#### Work to be completed:
Exactly as written, write out the lines below from the first to the one containing "bg = w.node_tree.nodes['Background'];", inclusive. Pictures do not belong in the copy.

※

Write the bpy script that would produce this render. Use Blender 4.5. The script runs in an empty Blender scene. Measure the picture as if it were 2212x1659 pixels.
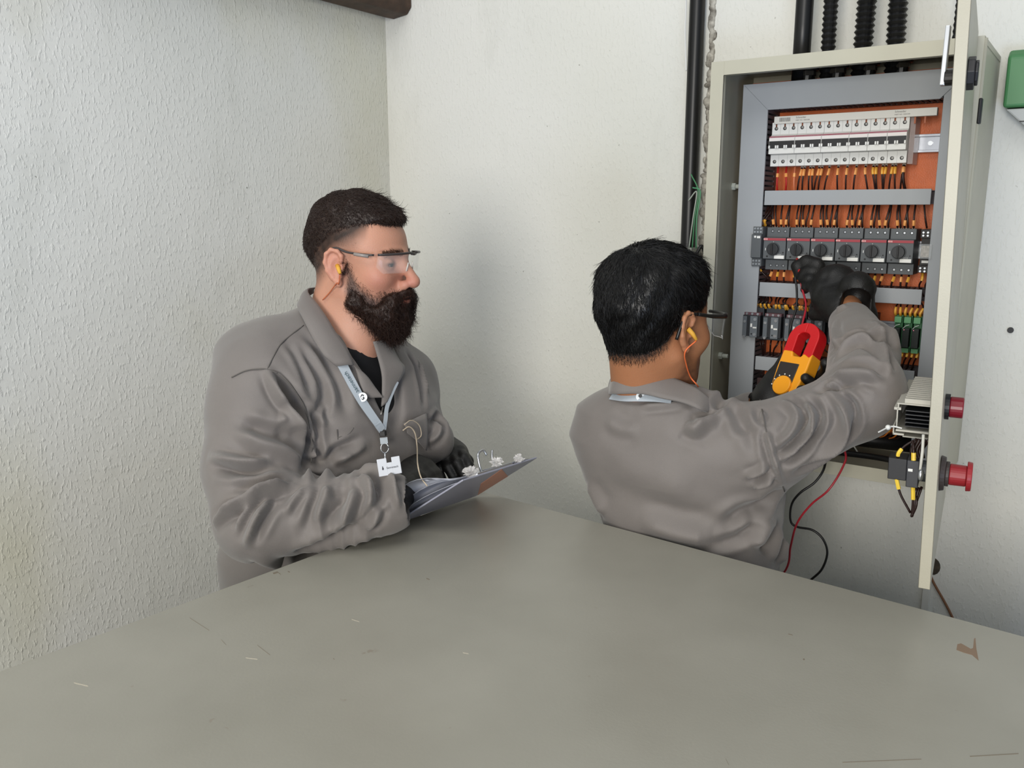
import bpy, bmesh, math, random
import numpy as np
import openvdb
from mathutils import Vector, Matrix
random.seed(7)
SC = bpy.context.scene
COL = SC.collection
PI = math.pi

# ------------------------------------------------------------------ camera, light, exposure
F_PX, PITCH, YAW, EYE = 1870.0, math.radians(11.4), math.radians(34.3), 1.70
cam_d = bpy.data.cameras.new('camera'); cam = bpy.data.objects.new('camera', cam_d); COL.objects.link(cam)
cam_d.sensor_fit = 'HORIZONTAL'; cam_d.sensor_width = 36.0; cam_d.lens = 36.0 * F_PX / 2212.0
cam_d.clip_start = 0.02
cam.location = (0, 0, EYE); cam.rotation_euler = (PI / 2 - PITCH, 0, YAW)
SC.camera = cam

SC.view_settings.view_transform = 'Standard'; SC.view_settings.look = 'None'
SC.view_settings.gamma = 1.0; SC.view_settings.use_curve_mapping = False
SC.view_settings.exposure = 0.0
SC.cycles.max_bounces = 6

w = bpy.data.worlds.new('world'); SC.world = w; w.use_nodes = True
bg = w.node_tree.nodes['Background']; bg.inputs[0].default_value = (0.80, 0.90, 1.0, 1); bg.inputs[1].default_value = 0.38

def area(name, loc, target, sx, sy, power, col):
    d = bpy.data.lights.new(name, 'AREA'); d.shape = 'RECTANGLE'; d.size = sx; d.size_y = sy
    d.energy = power; d.color = col
    o = bpy.data.objects.new(name, d); COL.objects.link(o); o.location = loc
    o.rotation_euler = (Vector(target) - Vector(loc)).to_track_quat('-Z', 'Y').to_euler()
    return o
area('doorway_daylight', (0.15, -2.2, 1.95), (-0.9, 1.8, 1.4), 1.0, 1.3, 89, (1.0, 0.965, 0.90))
area('roof_daylight', (-0.5, -0.3, 3.6), (-0.9, 1.5, 1.2), 2.2, 1.2, 30, (1.0, 0.98, 0.94))
area('low_skylight', (0.9, -1.0, 0.75), (-1.8, 1.3, 0.6), 1.0, 0.9, 34, (0.52, 0.68, 1.0))

# ------------------------------------------------------------------ ray helper: where a line of sight meets a plane
def ray(px, py):
    x = px - 1106; y = 829.5 - py
    f = F_PX * math.cos(PITCH) + y * math.sin(PITCH); u = -F_PX * math.sin(PITCH) + y * math.cos(PITCH)
    c, s = math.cos(YAW), math.sin(YAW)
    return np.array([x * c - f * s, x * s + f * c, u]) / f
def onY(px, py, Y): r = ray(px, py); p = r * Y / r[1]; p[2] += EYE; return p
def onX(px, py, X): r = ray(px, py); p = r * X / r[0]; p[2] += EYE; return p
def onZ(px, py, Z): r = ray(px, py); p = r * (Z - EYE) / r[2]; p[2] += EYE; return p
def D(px, py, d): r = ray(px, py) * d; r[2] += EYE; return r
def proj(V):
    V = np.asarray(V, float); q = V - np.array([0, 0, EYE]); c, s = math.cos(YAW), math.sin(YAW)
    lat = q[..., 0] * c + q[..., 1] * s; f = -q[..., 0] * s + q[..., 1] * c
    z = f * math.cos(PITCH) - q[..., 2] * math.sin(PITCH); v = f * math.sin(PITCH) + q[..., 2] * math.cos(PITCH)
    return 1106 + F_PX * lat / z, 829.5 - F_PX * v / z, z

# ------------------------------------------------------------------ materials
def lin(c):
    if isinstance(c, str):
        c = [int(c[i:i + 2], 16) / 255 for i in (1, 3, 5)]
        c = [x / 12.92 if x <= 0.04045 else ((x + 0.055) / 1.055) ** 2.4 for x in c]
    return (*c[:3], 1)
MATS = {}
def mat(name, col, rough=0.5, metal=0.0, bump=0.0, bscale=200, var=0.0, vscale=8, spec=0.5, alpha=1.0, trans=0.0, coat=0.0, col2=None, ior=1.45, sss=0.0, attr=None, sheen=0.0):
    if name in MATS: return MATS[name]
    m = bpy.data.materials.new(name); m.use_nodes = True; nt = m.node_tree; N = nt.nodes; L = nt.links
    b = N['Principled BSDF']
    b.inputs['Base Color'].default_value = lin(col); b.inputs['Roughness'].default_value = rough
    b.inputs['Metallic'].default_value = metal; b.inputs['Specular IOR Level'].default_value = spec
    b.inputs['Alpha'].default_value = alpha; b.inputs['Transmission Weight'].default_value = trans
    b.inputs['Coat Weight'].default_value = coat; b.inputs['IOR'].default_value = ior
    if sheen: b.inputs['Sheen Weight'].default_value = sheen
    if sss:
        b.inputs['Subsurface Weight'].default_value = sss; b.inputs['Subsurface Radius'].default_value = (0.012, 0.004, 0.002)
        b.inputs['Subsurface Scale'].default_value = 1.0
    tc = N.new('ShaderNodeTexCoord')
    src = None
    if attr:
        at = N.new('ShaderNodeAttribute'); at.attribute_name = attr; src = at.outputs['Color']
    if var or col2:
        n = N.new('ShaderNodeTexNoise'); n.inputs['Scale'].default_value = vscale; n.inputs['Detail'].default_value = 5
        L.new(tc.outputs['Object'], n.inputs['Vector'])
        mx = N.new('ShaderNodeMix'); mx.data_type = 'RGBA'; mx.blend_type = 'MIX'
        c = lin(col); c2 = lin(col2) if col2 else (*[x * (1 - var) for x in c[:3]], 1)
        r = N.new('ShaderNodeMapRange'); r.inputs[1].default_value = 0.35; r.inputs[2].default_value = 0.65
        L.new(n.outputs['Fac'], r.inputs[0])
        if src:
            mx.blend_type = 'MULTIPLY'; mx.inputs[6].default_value = c; L.new(src, mx.inputs[6])
            mx.inputs[7].default_value = (1 - var, 1 - var, 1 - var, 1)
        else:
            mx.inputs[6].default_value = c; mx.inputs[7].default_value = c2
        L.new(r.outputs[0], mx.inputs[0]); src = mx.outputs[2]
    if src: L.new(src, b.inputs['Base Color'])
    if bump:
        n = N.new('ShaderNodeTexNoise'); n.inputs['Scale'].default_value = bscale; n.inputs['Detail'].default_value = 4
        L.new(tc.outputs['Object'], n.inputs['Vector'])
        bp = N.new('ShaderNodeBump'); bp.inputs['Strength'].default_value = bump; bp.inputs['Distance'].default_value = 0.002
        L.new(n.outputs['Fac'], bp.inputs['Height']); L.new(bp.outputs[0], b.inputs['Normal'])
    MATS[name] = m; return m

# ------------------------------------------------------------------ mesh builder
WL = {}                                    # world location of every object by name
def wl(o): return np.array(WL.get(o.name, (0, 0, 0)), float)
def tag(o, label=None, cat=None, group=None, kind=None):
    if label: o['label'] = label
    if cat: o['category'] = cat
    if group: o['group'] = group
    if kind: o['kind'] = kind
    return o
def thing(name, loc, label, cat, group=None):
    o = bpy.data.objects.new(name, None); COL.objects.link(o); o.location = loc; o.empty_display_size = .05
    WL[o.name] = tuple(loc); return tag(o, label, cat, group)
def link_mesh(name, V, Fc, m, parent=None, smooth=False, origin=None, bevel=0.0, seg=2, autosmooth=None):
    V = np.asarray(V, float)
    if parent is not None: org = wl(parent); base = org
    else:
        org = np.array(origin, float) if origin is not None else np.array([(V[:, 0].min() + V[:, 0].max()) / 2, (V[:, 1].min() + V[:, 1].max()) / 2, V[:, 2].min()])
    me = bpy.data.meshes.new(name); me.from_pydata((V - org).tolist(), [], [tuple(f) for f in Fc] if not isinstance(Fc, np.ndarray) else Fc.tolist())
    me.materials.append(m)
    if smooth: me.polygons.foreach_set('use_smooth', np.ones(len(me.polygons), bool))
    me.update()
    o = bpy.data.objects.new(name, me); COL.objects.link(o)
    if parent is not None: o.parent = parent; WL[o.name] = tuple(org)
    else: o.location = org; WL[o.name] = tuple(org)
    if bevel:
        b = o.modifiers.new('bevel', 'BEVEL'); b.width = bevel; b.segments = seg; b.limit_method = 'ANGLE'; b.angle_limit = 0.7
    return o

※

#### Final answer:
Write the bpy script that would produce this render. Use Blender 4.5. The script runs in an empty Blender scene. Measure the picture as if it were 2212x1659 pixels.
import bpy, bmesh, math, random
import numpy as np
import openvdb
from mathutils import Vector, Matrix
random.seed(7)
SC = bpy.context.scene
COL = SC.collection
PI = math.pi

# ------------------------------------------------------------------ camera, light, exposure
F_PX, PITCH, YAW, EYE = 1870.0, math.radians(11.4), math.radians(34.3), 1.70
cam_d = bpy.data.cameras.new('camera'); cam = bpy.data.objects.new('camera', cam_d); COL.objects.link(cam)
cam_d.sensor_fit = 'HORIZONTAL'; cam_d.sensor_width = 36.0; cam_d.lens = 36.0 * F_PX / 2212.0
cam_d.clip_start = 0.02
cam.location = (0, 0, EYE); cam.rotation_euler = (PI / 2 - PITCH, 0, YAW)
SC.camera = cam

SC.view_settings.view_transform = 'Standard'; SC.view_settings.look = 'None'
SC.view_settings.gamma = 1.0; SC.view_settings.use_curve_mapping = False
SC.view_settings.exposure = 0.0
SC.cycles.max_bounces = 6

w = bpy.data.worlds.new('world'); SC.world = w; w.use_nodes = True
bg = w.node_tree.nodes['Background']; bg.inputs[0].default_value = (0.80, 0.90, 1.0, 1); bg.inputs[1].default_value = 0.38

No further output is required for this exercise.